Piña Colada – Barrachina Restaurant, San Juan

The national drink of Puerto Rico, the piña colada has come to exemplify the tropical cocktail with its beachy blend of rum, coconut cream or coconut milk and pineapple juice, blended with ice to achieve a smoothie-like texture. As is the case with most classic drinks or dishes, the official origins of the piña colada have long been disputed by different bartenders laying claim to the inaugural recipe, but the place with the most tangible ties to the cocktail is Barrachina Restaurant. It’s here where bartender Ramón Portas Mingot is said to have created the drink, which sensibly translates to “strained pineapple,” in 1963. He simply mixed pineapple juice, coconut cream, condensed milk and ice together in a blender, topping it off with a pineapple wedge. For Puerto Rico, the tradition of mixing rum, pineapple and coconut together has a much longer history though, as native pirate Roberto Cofresí is said to have bolstered his crew’s morale by serving them rum drinks with pineapple and coconut. He never recorded a recipe before his death, leaving the lingering tradition in the hands of modern day bartenders.

Sidecar – Harry’s New York Bar, Paris

One of the murkier origin stories to trace is the Sidecar, a Cognac-based drink that’s evolved steadily over the years after drawing inspiration from New Orleans’ Brandy Crusta cocktail. This traditional brandy drink, with curaçao, bitters and lemon, beget the Sidecar, which started off with brandy, Cointreau and lemon before settling into its current Cognac state. Both Harry’s New York Bar in Paris and Buck’s Club in London claim to have first created and named the cocktail, with the former stating they made it on request for an army captain who rode in in the sidecar of a motorcycle. Meanwhile, the London bar proclaimed to have invented it at the end of World War I. During and after Prohibition, Cognac was substituted for brandy due to the unpredictable variations of brandy’s flavor.

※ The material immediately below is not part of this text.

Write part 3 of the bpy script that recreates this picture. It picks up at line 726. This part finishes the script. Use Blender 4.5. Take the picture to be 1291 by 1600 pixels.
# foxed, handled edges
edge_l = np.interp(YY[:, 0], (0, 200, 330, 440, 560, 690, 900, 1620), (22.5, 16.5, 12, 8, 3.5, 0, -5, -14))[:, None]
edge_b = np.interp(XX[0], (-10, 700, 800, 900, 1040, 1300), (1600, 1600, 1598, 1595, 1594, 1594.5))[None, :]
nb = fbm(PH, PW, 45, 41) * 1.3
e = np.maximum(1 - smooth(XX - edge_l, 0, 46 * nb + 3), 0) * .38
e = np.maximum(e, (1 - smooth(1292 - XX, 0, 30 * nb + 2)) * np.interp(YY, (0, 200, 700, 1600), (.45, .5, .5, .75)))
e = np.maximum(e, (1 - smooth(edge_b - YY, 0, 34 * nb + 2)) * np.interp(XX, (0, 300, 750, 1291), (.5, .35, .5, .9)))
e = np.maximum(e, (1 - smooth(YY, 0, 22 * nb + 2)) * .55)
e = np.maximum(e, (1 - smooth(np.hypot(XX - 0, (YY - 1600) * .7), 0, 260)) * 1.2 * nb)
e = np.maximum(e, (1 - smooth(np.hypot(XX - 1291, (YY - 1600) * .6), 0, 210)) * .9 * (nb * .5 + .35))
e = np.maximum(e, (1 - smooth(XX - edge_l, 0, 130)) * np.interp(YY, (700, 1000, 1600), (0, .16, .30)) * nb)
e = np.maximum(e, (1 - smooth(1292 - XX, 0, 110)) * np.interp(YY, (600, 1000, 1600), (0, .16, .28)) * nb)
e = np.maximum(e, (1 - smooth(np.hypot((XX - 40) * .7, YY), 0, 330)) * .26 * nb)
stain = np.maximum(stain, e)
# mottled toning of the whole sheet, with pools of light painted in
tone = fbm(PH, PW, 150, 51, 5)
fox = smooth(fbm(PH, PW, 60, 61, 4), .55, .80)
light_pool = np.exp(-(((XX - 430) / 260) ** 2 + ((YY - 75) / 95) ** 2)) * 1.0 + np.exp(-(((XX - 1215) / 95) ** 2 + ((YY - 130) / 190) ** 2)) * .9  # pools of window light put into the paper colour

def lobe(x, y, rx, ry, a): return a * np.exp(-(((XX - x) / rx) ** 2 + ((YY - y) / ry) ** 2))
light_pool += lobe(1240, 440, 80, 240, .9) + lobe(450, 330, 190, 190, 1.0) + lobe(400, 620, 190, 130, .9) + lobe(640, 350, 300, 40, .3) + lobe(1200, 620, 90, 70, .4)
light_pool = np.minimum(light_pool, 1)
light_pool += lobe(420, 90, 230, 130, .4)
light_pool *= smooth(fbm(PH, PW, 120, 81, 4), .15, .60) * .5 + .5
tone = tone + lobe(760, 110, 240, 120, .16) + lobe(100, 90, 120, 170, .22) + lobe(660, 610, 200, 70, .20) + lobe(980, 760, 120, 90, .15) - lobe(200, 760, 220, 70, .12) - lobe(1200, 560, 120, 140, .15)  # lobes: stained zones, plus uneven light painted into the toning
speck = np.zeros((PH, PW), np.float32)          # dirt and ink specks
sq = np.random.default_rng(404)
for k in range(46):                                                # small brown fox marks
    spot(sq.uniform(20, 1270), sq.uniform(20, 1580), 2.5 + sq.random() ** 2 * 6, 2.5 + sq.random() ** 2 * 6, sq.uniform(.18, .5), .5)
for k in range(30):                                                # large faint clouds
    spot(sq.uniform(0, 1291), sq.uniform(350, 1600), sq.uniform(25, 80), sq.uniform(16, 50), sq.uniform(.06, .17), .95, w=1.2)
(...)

Negroni – Caffé Giacosa, Florence

Italy’s most notable contribution to the world of cocktails, the Negroni is commonly dated to ca. 1919, when it was first mixed at Florence’s Caffé Casoni (now called Caffé Giacosa). The drink, quite simply, was an enhancement of the classic Americano, as bar patron Count Camillo Negroni requested the bartender amp up his drink by replacing soda water with gin. In doing so, bartender Fosco Scarselli differentiated the two similar cocktails by garnishing the Negroni with an orange peel instead of the Americano’s lemon. Over the years, and especially true today, the Negroni came to embody the Italian aperitivo tradition. The cocktail quickly became a pre-dinner sensation in Florence, with Caffé Giacosa regarded as the quintessential stopover.

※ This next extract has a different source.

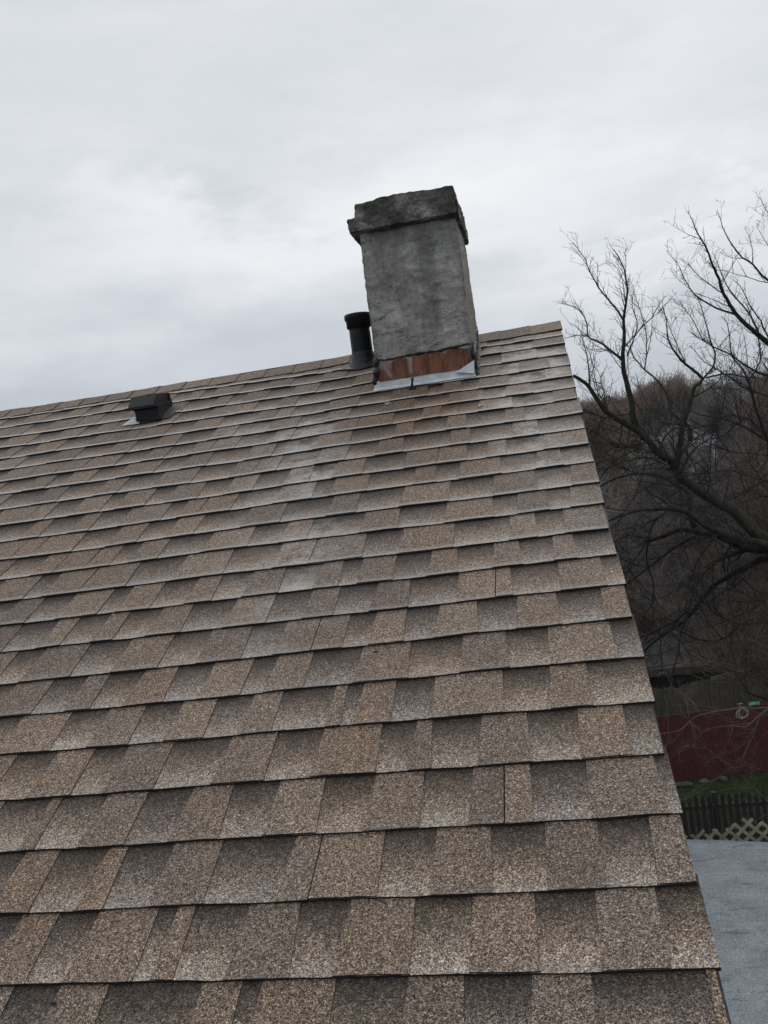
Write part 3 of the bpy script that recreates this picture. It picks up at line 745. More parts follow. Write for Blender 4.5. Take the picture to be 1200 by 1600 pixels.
# ---------------------------------------------------------------- ground
def sm(a, b, x):
    t = max(0, min(1, (x-a)/(b-a))); return t*t*(3-2*t)
def gh(x, y):
    h = -.9*sm(17.6, 22, y) + 5.5*sm(30, 110, y) + 6.0*sm(90, 330, y)
    h += (1.2*noise.noise(Vector((x*.02,y*.02,1))) + .5*noise.noise(Vector((x*.07,y*.07,3))))*sm(26,90,y)
    h += 1.0*sm(40,170,x)*sm(90,300,y) - 2.0*sm(-10,-80,x)*sm(150,300,y)
    return h
def ground():
    mb = MB()
    def axis(vals):
        return vals
    ys = [-1200,-500,-200,-80,-40,-20,-10,-5,0,5,9,12,14,15,16,17,17.6,18.4,19.2,20,21,22,24,27,30]
    y = 30
    while y < 420: y += 4+y*.02; ys.append(y)
    ys += [560,800,1300,2400]
    xs = [-2400,-1200,-600,-300,-200,-140,-100,-70,-50,-36,-26,-18,-12,-8,-4]+[i*1.0 for i in range(-2,12)]+[13,15,18,21,25,30,36,43,51,60,70,82,96,112,130,160,200,300,600,1200,2400]
    idx = {}
    for i, x in enumerate(xs):
        for j, y in enumerate(ys):
            idx[i,j] = len(mb.v); mb.v.append((x, y, gh(x, y)))
    for i in range(len(xs)-1):
        for j in range(len(ys)-1):
            mb.f.append((idx[i,j], idx[i+1,j], idx[i+1,j+1], idx[i,j+1])); mb.m.append(0); mb.sm.append(True)
    m = Mat('wet_ground', .95, .15)
    x, y, z = m.sep(m.tc.outputs['Object'])
    lit = m.ramp(m.noise(3.5,8,.7), [(.3,(.006,.005,.004)),(.5,(.015,.012,.010)),(.7,(.040,.029,.022))])
    far = m.mix(1.0, m.ramp(m.noise(.12,8,.7), [(.38,(.040,.026,.019)),(.62,(.13,.086,.064))]), m.ramp(m.noise(1.6,9,.8), [(.38,.35),(.62,1.6)]), 'MULTIPLY')
    c = m.mix(m.ramp(m.math('MULTIPLY', y, .01), [(.20,0.0),(.30,1.0)]), lit, far)
    gr = m.ramp(m.noise(6,8,.75), [(.32,(.011,.018,.006)),(.5,(.028,.048,.011)),(.72,(.052,.082,.019))])
    f1 = m.ramp(m.math('MULTIPLY', y, .01), [(.1475,0.0),(.151,1.0),(.1640,1.0),(.1660,0.0)])
    c = m.mix(m.math('MULTIPLY', f1, m.ramp(m.noise(1.2,5,.6), [(.33,.35),(.5,1.0)])), c, gr)
    m.col(c); m.bump(m.noise(11,8,.75), .05)
    tag(mb.build('ground', m.m), kind='structure')
ground()
def grass_tufts():
    mb = MB(); r = random.Random(5)
    for _ in range(9000):
        x, y = r.uniform(.8,6), r.uniform(14.9,16.5); h = r.uniform(.02,.075); a = r.uniform(0,6.28); w = .006
        p = Vector((x,y,gh(x,y)-.005)); t = p+Vector((r.uniform(-.03,.03), r.uniform(-.03,.03), h)); s_ = Vector((math.cos(a)*w, math.sin(a)*w, 0))
        mb.face([p-s_, p+s_, t])
    o = mb.build('grass', noisy('lawn_blades', (.014,.027,.008), (.045,.072,.018), 3, .8)); tag(o, 'short green grass between the red fence and the pointed fence', 'grass', kind='stuff')
grass_tufts()

# ---------------------------------------------------------------- fences
def boards(mb, xa, ya, xb, yb, w, gap, th, z0, top, jit=.0, pointed=0, both=False):
    L = math.hypot(xb-xa, yb-ya); ux, uy = (xb-xa)/L, (yb-ya)/L; nx, ny = -uy, ux; s_ = 0; i = 0
    while s_+w < L:
        t = top(xa+ux*s_) + U(-jit, jit); o = U(-.004,.004); q = U(-.01,.01)*jit*10
        def P(d, n_, z): return (xa+ux*(s_+d)+nx*(n_+o), ya+uy*(s_+d)+ny*(n_+o), z)
        zb = z0(xa+ux*s_, ya+uy*s_)
        if pointed:
            f = [P(0,0,zb),P(w,0,zb),P(w+q,0,t-pointed),P(w/2+q,0,t),P(q,0,t-pointed)]
            b = [P(0,th,zb),P(w,th,zb),P(w+q,th,t-pointed),P(w/2+q,th,t),P(q,th,t-pointed)]
            mb.face(f); mb.face(b[::-1])
            for k in range(5): mb.face([f[k], b[k], b[(k+1)%5], f[(k+1)%5]])
        else:
            mb.hexa([P(0,0,zb),P(w,0,zb),P(w,th,zb),P(0,th,zb),P(q,0,t),P(w+q,0,t),P(w+q,th,t),P(q,th,t)])
        s_ += w+gap; i += 1
def line(mb, xa, ya, xb, yb, z0, z1, off, th):
    L = math.hypot(xb-xa, yb-ya); ux, uy = (xb-xa)/L, (yb-ya)/L; nx, ny = -uy, ux
    p = [(xa+nx*off, ya+ny*off), (xb+nx*off, yb+ny*off), (xb+nx*(off+th), yb+ny*(off+th)), (xa+nx*(off+th), ya+ny*(off+th))]
    mb.hexa([(a,b,z0) for a,b in p]+[(a,b,z1) for a,b in p])

# maroon fence
REDW = noisy('maroon_painted_boards', (.036,.0055,.007), (.098,.016,.018), 7, .75, .003, vec=(8,8,.7))
RF = tag(empty('red_board_fence', (3,16.5,0)), 'dark red painted board fence behind the strip of grass', 'fence')
xa, ya, xb, yb = -1.0, 16.12, 9.0, 17.46
mb = MB(); boards(mb, xa, ya, xb, yb, .135, .006, .02, lambda x,y: .02, lambda x: 1.55, .008); mb.build('fence_panel', REDW, RF)
for z in (.35, 1.38):
    mb = MB(); line(mb, xa, ya, xb, yb, z, z+.09, .024, .04); mb.build('rail', REDW, RF)
for i in range(5):
    f = i/4; X, Y = xa+(xb-xa)*f, ya+(yb-ya)*f
    mb = MB(); mb.box(X-.045, X+.045, Y+.07, Y+.16, 0, 1.62); mb.build('post', REDW, RF)
# pointed picket fence, nearer
PF = tag(empty('picket_fence', (2,12.8,0)), 'dark weathered picket fence with pointed tops in front of the grass', 'fence')
xa, ya, xb, yb = -.5, 12.76, 7.5, 12.86
mb = MB(); boards(mb, xa, ya, xb, yb, .075, .045, .018, lambda x,y: .03, lambda x: 1.12, .02, .085); mb.build('pickets', WOODM, PF)
for z in (.25, .82):
    mb = MB(); line(mb, xa, ya, xb, yb, z, z+.08, .022, .04); mb.build('rail', noisy('greyed_rail_wood', (.03,.03,.026), (.06,.058,.05), 8), PF)
for i in range(4):
    X = xa+(xb-xa)*i/3; mb = MB(); mb.box(X-.045, X+.045, 12.88, 12.97, 0, 1.1); mb.build('post', WOODM, PF)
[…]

Hurricane – Pat O’Brien’s, New Orleans

Another prime example of New Orleans’ multifaceted contribution to drinking lore is the Hurricane, an unabashedly boozy punch tied more to the city’s raucous revelry than its refined culinary traditions. Whereas the Sazerac is an elegant slow sipper, the Hurricane is the kind of boozy fruit juice you throw back at a jazz bash or a street fest. The colorful quaff is the handiwork of legendary bar owner Pat O’Brien, who began his namesake French Quarter bar as a speakeasy where the password, “Storm’s Brewin,” was required for entry. O’Brien developed the Hurricane by happenstance in the 1940’s, when he began pouring excess rum into hurricane lamp-shaped glasses and splashing it with fruit juice and grenadine. He basically gave it away to passersby and thirsty sailors as a way to clear shelf space for higher-end spirits. Little did he know that the drink would catch on like wild fire. Nowadays, hordes of patrons flock to Pat O’Brien’s for massive (and dangerously drinkable) Hurricanes. The bar also helped popularize the local tradition of pouring cocktails into plastic to-go cups for public consumption and boozy antics.

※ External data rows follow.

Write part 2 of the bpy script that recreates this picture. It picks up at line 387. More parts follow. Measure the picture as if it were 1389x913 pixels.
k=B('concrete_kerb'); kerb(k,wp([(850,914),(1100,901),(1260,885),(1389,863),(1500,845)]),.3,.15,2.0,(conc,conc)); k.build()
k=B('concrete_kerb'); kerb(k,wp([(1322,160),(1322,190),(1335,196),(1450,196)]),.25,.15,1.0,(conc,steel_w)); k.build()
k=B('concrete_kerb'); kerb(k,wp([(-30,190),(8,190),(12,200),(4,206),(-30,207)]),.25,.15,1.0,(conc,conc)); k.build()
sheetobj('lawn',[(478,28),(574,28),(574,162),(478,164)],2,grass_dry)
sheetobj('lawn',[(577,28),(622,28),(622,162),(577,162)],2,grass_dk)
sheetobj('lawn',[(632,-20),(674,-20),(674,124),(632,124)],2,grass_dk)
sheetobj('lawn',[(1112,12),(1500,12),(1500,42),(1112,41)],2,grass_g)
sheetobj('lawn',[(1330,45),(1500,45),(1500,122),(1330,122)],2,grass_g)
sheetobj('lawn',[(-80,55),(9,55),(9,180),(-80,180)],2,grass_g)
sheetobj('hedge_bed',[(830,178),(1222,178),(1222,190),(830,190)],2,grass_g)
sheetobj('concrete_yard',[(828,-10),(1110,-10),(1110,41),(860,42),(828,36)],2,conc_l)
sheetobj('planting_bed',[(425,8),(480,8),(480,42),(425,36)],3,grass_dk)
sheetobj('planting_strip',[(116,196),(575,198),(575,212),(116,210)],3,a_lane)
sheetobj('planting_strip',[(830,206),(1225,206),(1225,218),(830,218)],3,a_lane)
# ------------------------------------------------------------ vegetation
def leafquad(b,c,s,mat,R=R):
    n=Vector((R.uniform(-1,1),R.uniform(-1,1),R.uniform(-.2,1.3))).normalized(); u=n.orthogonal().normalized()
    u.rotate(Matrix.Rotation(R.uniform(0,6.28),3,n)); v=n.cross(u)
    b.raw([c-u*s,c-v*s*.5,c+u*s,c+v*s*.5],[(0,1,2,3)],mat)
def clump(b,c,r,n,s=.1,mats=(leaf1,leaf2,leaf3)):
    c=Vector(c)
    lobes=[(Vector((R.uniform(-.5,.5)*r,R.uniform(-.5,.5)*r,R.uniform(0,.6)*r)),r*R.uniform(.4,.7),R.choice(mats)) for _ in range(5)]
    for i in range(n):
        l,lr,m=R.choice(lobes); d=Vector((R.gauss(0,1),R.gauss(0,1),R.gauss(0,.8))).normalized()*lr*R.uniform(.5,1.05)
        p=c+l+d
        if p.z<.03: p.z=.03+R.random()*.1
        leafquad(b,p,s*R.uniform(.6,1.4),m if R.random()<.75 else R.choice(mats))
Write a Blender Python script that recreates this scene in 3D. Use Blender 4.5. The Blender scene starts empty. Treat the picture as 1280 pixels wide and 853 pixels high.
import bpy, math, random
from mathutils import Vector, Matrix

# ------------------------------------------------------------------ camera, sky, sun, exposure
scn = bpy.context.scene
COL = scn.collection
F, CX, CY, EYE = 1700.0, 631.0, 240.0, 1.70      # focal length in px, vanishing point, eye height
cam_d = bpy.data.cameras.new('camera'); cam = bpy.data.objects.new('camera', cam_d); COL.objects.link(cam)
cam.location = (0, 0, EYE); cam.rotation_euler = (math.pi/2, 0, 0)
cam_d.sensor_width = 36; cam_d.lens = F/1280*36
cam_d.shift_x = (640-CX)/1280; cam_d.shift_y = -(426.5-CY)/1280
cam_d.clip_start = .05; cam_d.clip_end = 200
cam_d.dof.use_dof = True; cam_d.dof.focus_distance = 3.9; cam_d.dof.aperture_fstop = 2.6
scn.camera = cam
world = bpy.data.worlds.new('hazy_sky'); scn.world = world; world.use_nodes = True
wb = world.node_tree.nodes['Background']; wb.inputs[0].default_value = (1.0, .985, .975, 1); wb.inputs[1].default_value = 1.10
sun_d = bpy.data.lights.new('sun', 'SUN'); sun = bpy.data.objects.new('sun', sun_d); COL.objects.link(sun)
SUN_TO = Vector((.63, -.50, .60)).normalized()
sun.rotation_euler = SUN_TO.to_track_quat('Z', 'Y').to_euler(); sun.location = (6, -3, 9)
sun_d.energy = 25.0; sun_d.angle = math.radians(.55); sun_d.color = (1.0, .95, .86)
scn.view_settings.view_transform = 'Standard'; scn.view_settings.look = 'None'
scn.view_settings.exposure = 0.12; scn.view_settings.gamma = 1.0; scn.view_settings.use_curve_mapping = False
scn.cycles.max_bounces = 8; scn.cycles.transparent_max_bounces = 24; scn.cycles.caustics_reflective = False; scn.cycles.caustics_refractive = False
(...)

Old Fashioned – The Pendennis Club, Louisville

One of the ultimate classic cocktails, and one whose very name is intrinsically tied with the origin of cocktails in general, it’s no surprise that the Old Fashioned has ties to a city in the heart of Kentucky’s Bourbon Trail. Louisville’s historic Pendennis Club, a vintage gentlemen’s club which also gave birth to a lesser-known gin cocktail called the Pendennis Club Cocktail, is said to have at least coined the term “Old Fashioned” in regards to a bourbon cocktail made with a simple formula of spirits, bitters, water and sugar. One of the earliest recipes for the drink was formulated at the club in the late 1800’s for Colonel James E. Pepper. In 2015, the Old Fashioned became Louisville’s official cocktail, and it can still be sipped at the Pendennis Club, which is still a members’ club, but currently open to anyone.